= Exercise description =
Without the pictures, set down every line of the data exactly.

= Available data =
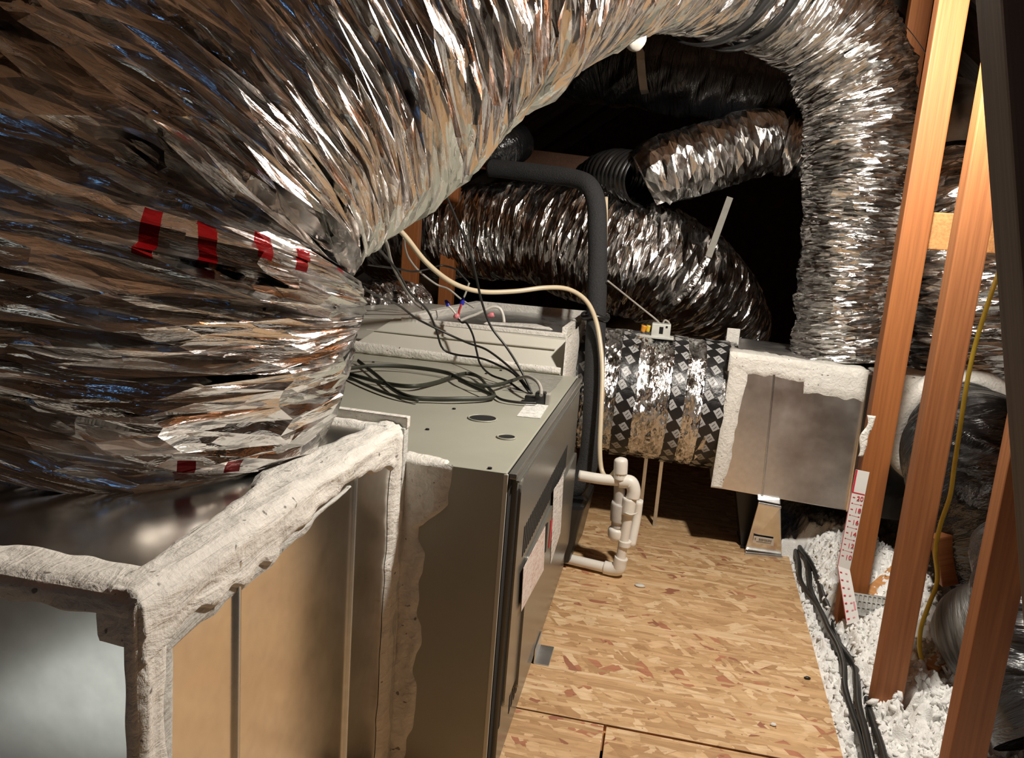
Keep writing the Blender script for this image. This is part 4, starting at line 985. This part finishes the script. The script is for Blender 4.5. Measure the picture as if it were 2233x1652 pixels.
drop([(430, 200), (520, 300), (600, 400), (700, 570), (830, 700), (900, 850), (950, 1000), (1050, 1050), (1250, 1080), (1400, 1140), (1520, 1210), (1632, 1350)], [1.4, 1.5, 1.55, 1.65, 1.75, 1.80, 1.82, 1.82, 1.79, 1.76, 1.72, 1.665], 'thermostat_cable', 'black cable with a sharp kink over the cream panel')
drop([(1050, 740), (1100, 800), (1140, 805), (1190, 900), (1220, 1030), (1250, 1130), (1330, 1210), (1460, 1260), (1560, 1330), (1640, 1375)], [2.0, 1.96, 1.95, 1.92, 1.88, 1.84, 1.78, 1.73, 1.69, 1.665], 'thermostat_cable', 'black cable leading from the wire splices down to the plug')
drop([(500, 150), (520, 200), (560, 350), (650, 520), (720, 630), (800, 695)], [1.6, 1.65, 1.8, 2.0, 2.1, 2.2], 'thermostat_cable', 'pale grey cable hanging in front of the left orange post', 'greycable', .004)
drop([(360, 345), (600, 380), (720, 402), (850, 380), (940, 355), (1050, 382), (1110, 440), (1160, 490)], [1.7, 1.9, 2.0, 2.05, 2.1, 2.1, 2.1, 2.1], 'thermostat_cable', 'black cable looping across both orange posts to the wire splices')
drop([(650, 140), (660, 220), (690, 300), (770, 400), (900, 500), (1000, 540), (1100, 620), (1200, 685)], [1.9, 1.95, 2.0, 2.05, 2.1, 2.1, 2.1, 2.1], 'thermostat_cable', 'thin dark grey cable between the orange posts and the cabinet rim', 'greycable', .003)
sp = empty('wire_splice', tuple(ay(*cz1(1070, 745), 1.97)), 'bare coloured wire ends with two blue wire nuts over the cream cabinet', 'wires')
for a, b in (((1000, 670), (975, 625)), ((1100, 660), (1118, 605))):
    A1, B1 = ay(*cz1(*a), 2.0), ay(*cz1(*b), 2.0); sweep('wire_nut', [(*A1, .0065), (*((A1 + B1) / 2), .006), (*B1, .003)], 'bluenut', sp, 8, 10)
wire('red_lead', [ay(*cz1(*p), 1.985) for p in ((1100, 660), (1085, 700), (1075, 745), (1062, 755))], .003, 'redwire', sp, 16, 6)
wire('white_lead', [ay(*cz1(*p), 1.985) for p in ((1000, 670), (1030, 700), (1060, 740), (1085, 775))], .0028, 'whitecable', sp, 16, 6)
wire('bare_lead', [ay(*cz1(*p), 2.02) for p in ((1118, 605), (1140, 550), (1160, 490))], .003, 'greycable', sp, 12, 6)
wire('white_lead', [ay(*cz1(*p), 2.05) for p in ((1090, 785), (1150, 760), (1220, 735), (1300, 695), (1350, 678), (1400, 690), (1425, 740), (1435, 800))], .0042, 'whitecable', sp, 40, 8)
A1 = ay(*cz1(1300, 750), 2.06); sweep('wire_nut', [(*A1, .004), (*(A1 + [.012, 0, .004]), .008), (*(A1 + [.02, 0, .006]), .006)], 'pink', sp, 8, 8)
A1 = ay(*cz1(1060, 752), 1.97); sweep('wire_nut', [(*(A1 - [.006, 0, .004]), .005), (*A1, .008), (*(A1 + [.006, 0, .004]), .006)], 'pink', sp, 8, 8)
# plug cluster
pg = empty('cable_plug', (PL[0], PL[1], FZ1), 'black plug and clamp cluster where the cables enter the furnace top', 'plug')
c = az(1180, 866, .56)
box('plug_body', (c[0] - .012, c[0] + .010), (c[1] - .012, c[1] + .014), (FZ1, FZ1 + .026), 'plastic', pg, .003)
box('clamp_jaw', (c[0] + .011, c[0] + .020), (c[1] - .012, c[1] + .012), (FZ1, FZ1 + .024), 'greycable', pg, .002)
box('clamp_jaw', (c[0] - .036, c[0] - .010), (c[1] - .002, c[1] + .018), (FZ1, FZ1 + .014), 'plastic', pg, .003)
wire('short_lead', [az(*cz1(*p), z) for p, z in (((1540, 1240), .575), (1620 and (1620, 1225), .59), ((1690, 1260), .59), ((1720, 1310), .58), ((1725, 1370), .57))], .004, 'greycable', pg, 30, 8)
wire('short_lead', [az(*cz1(*p), .553) for p in ((1362, 1372), (1420, 1405), (1540, 1425), (1690, 1432))], .0028, 'black', pg, 24, 8)

# cables along the strand board edge
for k, (dx, lab) in enumerate(((-.006, 'black cable nearest the strand board edge in the insulation furrow'), (.006, 'middle black cable in the insulation furrow'), (.018, 'outer black cable in the insulation furrow'))):
    pts = []
    for yy in np.linspace(.85, 2.72, 24):
        x = float(np.interp(yy, [.75, 1.38, 1.64, 2.0, 2.37, 2.8], [.43, .457, .485, .478, .480, .56])) + dx + .006 * math.sin(yy * 11 + k * 2) + .004 * math.sin(yy * 23 + k)
        pts.append((x, yy, (.022 if yy > 2.2 else .012) + .008 * math.sin(yy * 8 + k * 1.7) + .004 * k))
    tag(wire('floor_cable', pts, .0068, 'black', None, 130, 10), lab, 'cable')
tag(wire('yellow_cable', py((2215, 490, 1.8), (2190, 560, 1.78), (2165, 630, 1.75), (2142, 700, 1.74), (2122, 770, 1.74), (2106, 850, 1.73), (2094, 930, 1.72), (2082, 1010, 1.71), (2072, 1080, 1.71), (2052, 1140, 1.70), (2040, 1200, 1.69), (2044, 1265, 1.68), (2025, 1320, 1.67), (2008, 1370, 1.66), (2006, 1420, 1.64), (2020, 1462, 1.62)), .0046, 'yellow', None, 100, 8), 'yellow sheathed cable hanging between the two right-hand posts', 'cable')
tag(wire('thin_wire', py((1930, 5, 2.5), (1960, 40, 2.4), (1990, 75, 2.3), (2018, 115, 2.2), (2040, 150, 2.1)), .0013, 'black', None, 20, 6), 'thin dark wire stretched across the pinkish post near the ceiling', 'wire')

# ------------------------------------------------------------------ small things on the floor
bk2 = empty('angle_bracket', tuple(az(1185, 1440, 0)), 'small zinc angle bracket at the foot of the furnace front', 'bracket')
p0 = az(1178, 1447, 0)
box('upright_leaf', (FX1 + .0115, FX1 + .0145), (p0[1] - .005, p0[1] + .075), (.0, .035), 'zinc', bk2, .001)
box('flat_leaf', (FX1 + .0115, FX1 + .045), (p0[1] - .005, p0[1] + .075), (.0, .0025), 'zinc', bk2, .001)
rs = np.random.RandomState(9)
for (px, py_, L, lab) in ((1686, 1582, .012, 'tiny white insulation scrap lying near the board edge'), (1395, 1278, .03, 'small torn purple and white scrap on the strand board'), (1760, 1480, .014, 'dark splinter lying on the strand board near the insulation')):
    p = az(px, py_, 0); bm = bmesh.new(); bmesh.ops.create_icosphere(bm, subdivisions=2, radius=1)
    for v in bm.verts: v.co = Vector((v.co.x * L * .5, v.co.y * L * .3, v.co.z * .003 + .003)) * (1 + .3 * (rs.rand() - .5))
    o = bmo('floor_scrap', bm, {0: 'insul', 1: 'whitecable', 2: 'black'}[(px == 1395) + 2 * (px == 1760)], None, True); o.location = (p[0], p[1], .0); tag(o, lab, 'scrap')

= Exercise result =
Keep writing the Blender script for this image. This is part 4, starting at line 985. This part finishes the script. The script is for Blender 4.5. Measure the picture as if it were 2233x1652 pixels.
drop([(430, 200), (520, 300), (600, 400), (700, 570), (830, 700), (900, 850), (950, 1000), (1050, 1050), (1250, 1080), (1400, 1140), (1520, 1210), (1632, 1350)], [1.4, 1.5, 1.55, 1.65, 1.75, 1.80, 1.82, 1.82, 1.79, 1.76, 1.72, 1.665], 'thermostat_cable', 'black cable with a sharp kink over the cream panel')
drop([(1050, 740), (1100, 800), (1140, 805), (1190, 900), (1220, 1030), (1250, 1130), (1330, 1210), (1460, 1260), (1560, 1330), (1640, 1375)], [2.0, 1.96, 1.95, 1.92, 1.88, 1.84, 1.78, 1.73, 1.69, 1.665], 'thermostat_cable', 'black cable leading from the wire splices down to the plug')
drop([(500, 150), (520, 200), (560, 350), (650, 520), (720, 630), (800, 695)], [1.6, 1.65, 1.8, 2.0, 2.1, 2.2], 'thermostat_cable', 'pale grey cable hanging in front of the left orange post', 'greycable', .004)
drop([(360, 345), (600, 380), (720, 402), (850, 380), (940, 355), (1050, 382), (1110, 440), (1160, 490)], [1.7, 1.9, 2.0, 2.05, 2.1, 2.1, 2.1, 2.1], 'thermostat_cable', 'black cable looping across both orange posts to the wire splices')
drop([(650, 140), (660, 220), (690, 300), (770, 400), (900, 500), (1000, 540), (1100, 620), (1200, 685)], [1.9, 1.95, 2.0, 2.05, 2.1, 2.1, 2.1, 2.1], 'thermostat_cable', 'thin dark grey cable between the orange posts and the cabinet rim', 'greycable', .003)
sp = empty('wire_splice', tuple(ay(*cz1(1070, 745), 1.97)), 'bare coloured wire ends with two blue wire nuts over the cream cabinet', 'wires')
for a, b in (((1000, 670), (975, 625)), ((1100, 660), (1118, 605))):
    A1, B1 = ay(*cz1(*a), 2.0), ay(*cz1(*b), 2.0); sweep('wire_nut', [(*A1, .0065), (*((A1 + B1) / 2), .006), (*B1, .003)], 'bluenut', sp, 8, 10)
wire('red_lead', [ay(*cz1(*p), 1.985) for p in ((1100, 660), (1085, 700), (1075, 745), (1062, 755))], .003, 'redwire', sp, 16, 6)
wire('white_lead', [ay(*cz1(*p), 1.985) for p in ((1000, 670), (1030, 700), (1060, 740), (1085, 775))], .0028, 'whitecable', sp, 16, 6)
wire('bare_lead', [ay(*cz1(*p), 2.02) for p in ((1118, 605), (1140, 550), (1160, 490))], .003, 'greycable', sp, 12, 6)
wire('white_lead', [ay(*cz1(*p), 2.05) for p in ((1090, 785), (1150, 760), (1220, 735), (1300, 695), (1350, 678), (1400, 690), (1425, 740), (1435, 800))], .0042, 'whitecable', sp, 40, 8)
A1 = ay(*cz1(1300, 750), 2.06); sweep('wire_nut', [(*A1, .004), (*(A1 + [.012, 0, .004]), .008), (*(A1 + [.02, 0, .006]), .006)], 'pink', sp, 8, 8)
A1 = ay(*cz1(1060, 752), 1.97); sweep('wire_nut', [(*(A1 - [.006, 0, .004]), .005), (*A1, .008), (*(A1 + [.006, 0, .004]), .006)], 'pink', sp, 8, 8)
# plug cluster
pg = empty('cable_plug', (PL[0], PL[1], FZ1), 'black plug and clamp cluster where the cables enter the furnace top', 'plug')
c = az(1180, 866, .56)
box('plug_body', (c[0] - .012, c[0] + .010), (c[1] - .012, c[1] + .014), (FZ1, FZ1 + .026), 'plastic', pg, .003)
box('clamp_jaw', (c[0] + .011, c[0] + .020), (c[1] - .012, c[1] + .012), (FZ1, FZ1 + .024), 'greycable', pg, .002)
box('clamp_jaw', (c[0] - .036, c[0] - .010), (c[1] - .002, c[1] + .018), (FZ1, FZ1 + .014), 'plastic', pg, .003)
wire('short_lead', [az(*cz1(*p), z) for p, z in (((1540, 1240), .575), (1620 and (1620, 1225), .59), ((1690, 1260), .59), ((1720, 1310), .58), ((1725, 1370), .57))], .004, 'greycable', pg, 30, 8)
wire('short_lead', [az(*cz1(*p), .553) for p in ((1362, 1372), (1420, 1405), (1540, 1425), (1690, 1432))], .0028, 'black', pg, 24, 8)

# cables along the strand board edge
for k, (dx, lab) in enumerate(((-.006, 'black cable nearest the strand board edge in the insulation furrow'), (.006, 'middle black cable in the insulation furrow'), (.018, 'outer black cable in the insulation furrow'))):
    pts = []
    for yy in np.linspace(.85, 2.72, 24):
        x = float(np.interp(yy, [.75, 1.38, 1.64, 2.0, 2.37, 2.8], [.43, .457, .485, .478, .480, .56])) + dx + .006 * math.sin(yy * 11 + k * 2) + .004 * math.sin(yy * 23 + k)
        pts.append((x, yy, (.022 if yy > 2.2 else .012) + .008 * math.sin(yy * 8 + k * 1.7) + .004 * k))
    tag(wire('floor_cable', pts, .0068, 'black', None, 130, 10), lab, 'cable')
tag(wire('yellow_cable', py((2215, 490, 1.8), (2190, 560, 1.78), (2165, 630, 1.75), (2142, 700, 1.74), (2122, 770, 1.74), (2106, 850, 1.73), (2094, 930, 1.72), (2082, 1010, 1.71), (2072, 1080, 1.71), (2052, 1140, 1.70), (2040, 1200, 1.69), (2044, 1265, 1.68), (2025, 1320, 1.67), (2008, 1370, 1.66), (2006, 1420, 1.64), (2020, 1462, 1.62)), .0046, 'yellow', None, 100, 8), 'yellow sheathed cable hanging between the two right-hand posts', 'cable')
tag(wire('thin_wire', py((1930, 5, 2.5), (1960, 40, 2.4), (1990, 75, 2.3), (2018, 115, 2.2), (2040, 150, 2.1)), .0013, 'black', None, 20, 6), 'thin dark wire stretched across the pinkish post near the ceiling', 'wire')

# ------------------------------------------------------------------ small things on the floor
bk2 = empty('angle_bracket', tuple(az(1185, 1440, 0)), 'small zinc angle bracket at the foot of the furnace front', 'bracket')
p0 = az(1178, 1447, 0)
box('upright_leaf', (FX1 + .0115, FX1 + .0145), (p0[1] - .005, p0[1] + .075), (.0, .035), 'zinc', bk2, .001)
box('flat_leaf', (FX1 + .0115, FX1 + .045), (p0[1] - .005, p0[1] + .075), (.0, .0025), 'zinc', bk2, .001)
rs = np.random.RandomState(9)
for (px, py_, L, lab) in ((1686, 1582, .012, 'tiny white insulation scrap lying near the board edge'), (1395, 1278, .03, 'small torn purple and white scrap on the strand board'), (1760, 1480, .014, 'dark splinter lying on the strand board near the insulation')):
    p = az(px, py_, 0); bm = bmesh.new(); bmesh.ops.create_icosphere(bm, subdivisions=2, radius=1)
    for v in bm.verts: v.co = Vector((v.co.x * L * .5, v.co.y * L * .3, v.co.z * .003 + .003)) * (1 + .3 * (rs.rand() - .5))
    o = bmo('floor_scrap', bm, {0: 'insul', 1: 'whitecable', 2: 'black'}[(px == 1395) + 2 * (px == 1760)], None, True); o.location = (p[0], p[1], .0); tag(o, lab, 'scrap')